Dat was een vreselijk schouwspel, wat ik u nu net heb geschilderd – onze Here, Die Zijn kruis draagt en de vrouwen, die huilen, maar hoeveel vreselijker is het schouwspel hier voor mij! Ik zie een ziel, die het instrument van zijn eigen vernietiging in zich meedraagt en hij gaat ermee verder naar zijn ondergang! De zonde is het kruis, waaraan de ziel zal worden vastgemaakt; gewoonten en verdorvenheden zijn de nagels. De ziel draagt zijn zonde en vindt het fijn die te dragen. Zie, hij is op weg naar de executie, maar bij elke stap lacht hij. Elke stap, die hij zet, brengt hem dichter bij de hel en toch maakt hij zich vrolijk. Kijk, de verdwaasde scheldt op de stem, die hem waarschuwt en elk scheldwoord, dat hij uitspreekt, laat zijn schuld toenemen. Kijk vooruit naar zijn einde, zijn nooit ophoudend einde; kijk er naar met een kalme, betraande blik: is het niet een afschuwelijk schouwspel? Maar hoe zou het zijn als u uzelf moest zien als in een visioen, of uw kind moest zien in de spiegel van de profetie! Als het uw zaak betreft, vraag ik u dringend berouw te hebben van uw zonde, uw toestand te beklagen en naar Christus te vluchten om een schuilplaats; als het uw kind betreft, geef dan de hemel geen rust, pleit voortdurend bij de genadetroon, totdat u een zegen van God omlaag hebt gebracht over uw nakomelingen. Houd nooit op met bidden, totdat uw zonen en dochters veilig aangeland zijn op de Rots der eeuwen en daar zo beveiligd zijn, dat ze geen andere rots nodig zullen hebben om hen te verbergen op de dag, wanneer Christus zal komen. Ik vraag u dringend, geliefde christenvrienden, vraag om tederheid ten opzichte van zondaren, ten opzichte van alle zondaren en laat uw tederheid gezien worden in een onophoudelijke inspanning en in een heilige sympathie ten opzichte van de dwalenden.

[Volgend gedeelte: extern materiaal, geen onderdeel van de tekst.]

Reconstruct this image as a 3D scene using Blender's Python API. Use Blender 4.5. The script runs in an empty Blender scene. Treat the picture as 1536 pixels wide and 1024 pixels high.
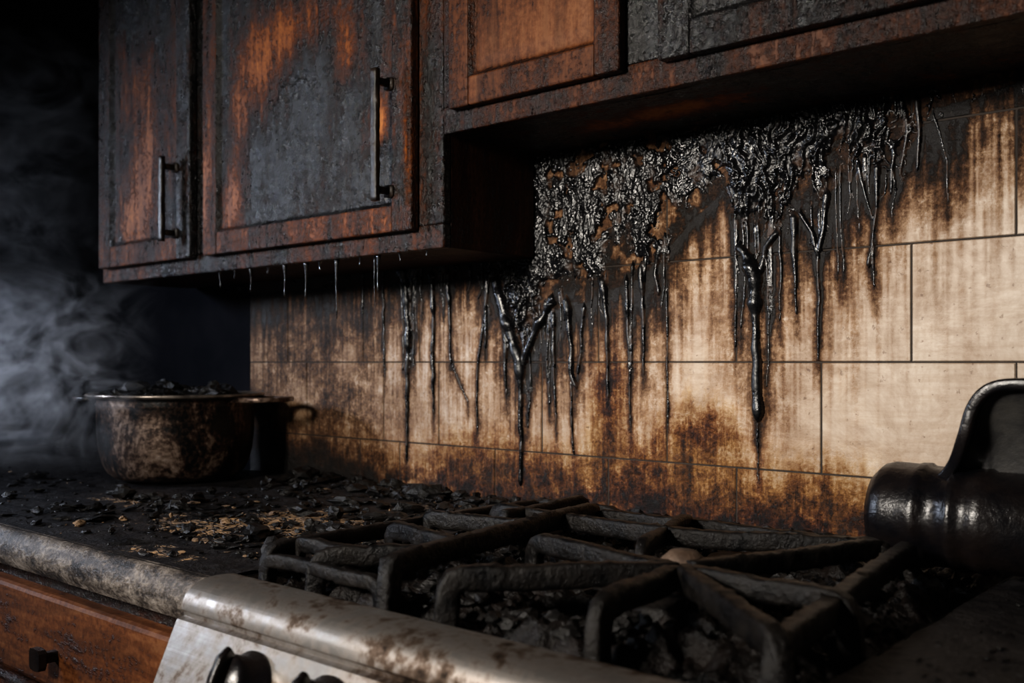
import bpy, bmesh, math, random
import numpy as np
from mathutils import Vector, Matrix
random.seed(7); rng=np.random.default_rng(7)
Z0=1.148; CY=-1.3; F=1500.0; TH=math.radians(41)
S_,C_=math.sin(TH),math.cos(TH)
HORZ=543.0
# ---- measuring helpers: photo reading -> world position on a known real plane
def ray(px,py):
    u=(px-768)/F; v=(HORZ-py)/F
    return (-S_+u*C_, C_+u*S_, v)
def at_y(px,py,Y=0.0):
    d=ray(px,py); t=(Y-CY)/d[1]
    return (t*d[0],Y,t*d[2])
def at_z(px,py,z):
    d=ray(px,py); t=z/d[2]
    return (t*d[0],CY+t*d[1],z)
def mpp(px,Y=0.0):
    return (Y-CY)/ray(px,543)[1]/F
scn=bpy.context.scene
# ---------------------------------------------------------------- noise
def _h(i,j,s):
    n=np.sin(i*127.1+j*311.7+s*74.7)*43758.5453
    return n-np.floor(n)
def vn(x,y,s=0):
    xi=np.floor(x); yi=np.floor(y); fx=x-xi; fy=y-yi
    fx=fx*fx*(3-2*fx); fy=fy*fy*(3-2*fy)
    a=_h(xi,yi,s);b=_h(xi+1,yi,s);c=_h(xi,yi+1,s);d=_h(xi+1,yi+1,s)
    return (a*(1-fx)+b*fx)*(1-fy)+(c*(1-fx)+d*fx)*fy
def fbm(x,y,s=0,o=4):
    t=0;a=.5;n=0
    for k in range(o):
        t=t+a*vn(x*2**k,y*2**k,s+k*13.0); n+=a; a*=.5
    return t/n
def sst(a,b,x):
    t=np.clip((x-a)/(b-a),0,1); return t*t*(3-2*t)
# ---------------------------------------------------------------- node helpers
def mk(name):
    m=bpy.data.materials.new(name); m.use_nodes=True
    nt=m.node_tree; b=nt.nodes['Principled BSDF']
    return m,nt,b
def nd(nt,typ,props=None,**inp):
    n=nt.nodes.new(typ)
    if props:
        for k,v in props.items(): setattr(n,k,v)
    for k,v in inp.items():
        key=k.replace('_',' ')
        s=n.inputs[int(k[1:])] if (k[0]=='i' and k[1:].isdigit()) else n.inputs[key]
        if isinstance(v,bpy.types.NodeSocket): nt.links.new(v,s)
        else: s.default_value=v
    return n
def mth(nt,op,a,b=0.0,c=None,clamp=False):
    n=nt.nodes.new('ShaderNodeMath'); n.operation=op; n.use_clamp=clamp
    for i,v in enumerate([a,b]+([c] if c is not None else [])):
        if isinstance(v,bpy.types.NodeSocket): nt.links.new(v,n.inputs[i])
        else: n.inputs[i].default_value=v
    return n.outputs[0]
def ramp(nt,fac,stops,interp='LINEAR'):
    n=nt.nodes.new('ShaderNodeValToRGB'); cr=n.color_ramp; cr.interpolation=interp
    while len(cr.elements)<len(stops): cr.elements.new(.5)
    for e,(p,c) in zip(cr.elements,stops):
        e.position=p; e.color=(c if len(c)==4 else (*c,1)) if not isinstance(c,float) else (c,c,c,1)
    nt.links.new(fac,n.inputs[0]); return n.outputs[0]
def mix(nt,fac,a,b,bt='MIX'):
    n=nt.nodes.new('ShaderNodeMix'); n.data_type='RGBA'; n.blend_type=bt
    for s,v in ((n.inputs[0],fac),(n.inputs[6],a),(n.inputs[7],b)):
        if isinstance(v,bpy.types.NodeSocket): nt.links.new(v,s)
        elif isinstance(v,(int,float)): s.default_value=v
        else: s.default_value=(*v,1)
    return n.outputs[2]
def coords(nt,scale=(1,1,1)):
    g=nd(nt,'ShaderNodeNewGeometry')
    mp=nd(nt,'ShaderNodeMapping',Vector=g.outputs['Position'],Scale=scale)
    return mp.outputs[0]
def noise(nt,vec,scale,detail=4,rough=.55,dist=0.0):
    n=nd(nt,'ShaderNodeTexNoise',Vector=vec,Scale=scale,Detail=detail,Roughness=rough,Distortion=dist)
    return n.outputs[0]
def mr(nt,v,a,b,c=0.0,d=1.0):
    return nd(nt,'ShaderNodeMapRange',Value=v,i1=a,i2=b,i3=c,i4=d).outputs[0]
def attr(nt,name):
    n=nt.nodes.new('ShaderNodeAttribute'); n.attribute_name=name; return n.outputs['Fac']
def bump(nt,b,h,strength=.5,dist=.002,normal=None):
    n=nd(nt,'ShaderNodeBump',Height=h,Strength=strength,Distance=dist)
    if normal is not None: nt.links.new(normal,n.inputs['Normal'])
    if b is not None: nt.links.new(n.outputs[0],b.inputs['Normal'])
    return n.outputs[0]
def setb(nt,b,**k):
    for kk,v in k.items():
        s=b.inputs[kk.replace('_',' ')]
        if isinstance(v,bpy.types.NodeSocket): nt.links.new(v,s)
        else: s.default_value=(*v,1) if isinstance(v,tuple) and len(v)==3 and s.type=='RGBA' else v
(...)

Helaas, ik heb maar gestotterd en gestameld, vergeleken met de manier, waarop ik hoopte gesproken te hebben. Ik heb mij misschien gebrekkig uitgedrukt, maar God kan het woord niettemin zegenen. Het onderwerp is een engelentong waardig; Christus Zelf is nodig om het volledig uit te leggen. Moge God het door Zijn eigen Geest aan uw hart uitleggen in de rust van deze middag.  Amen.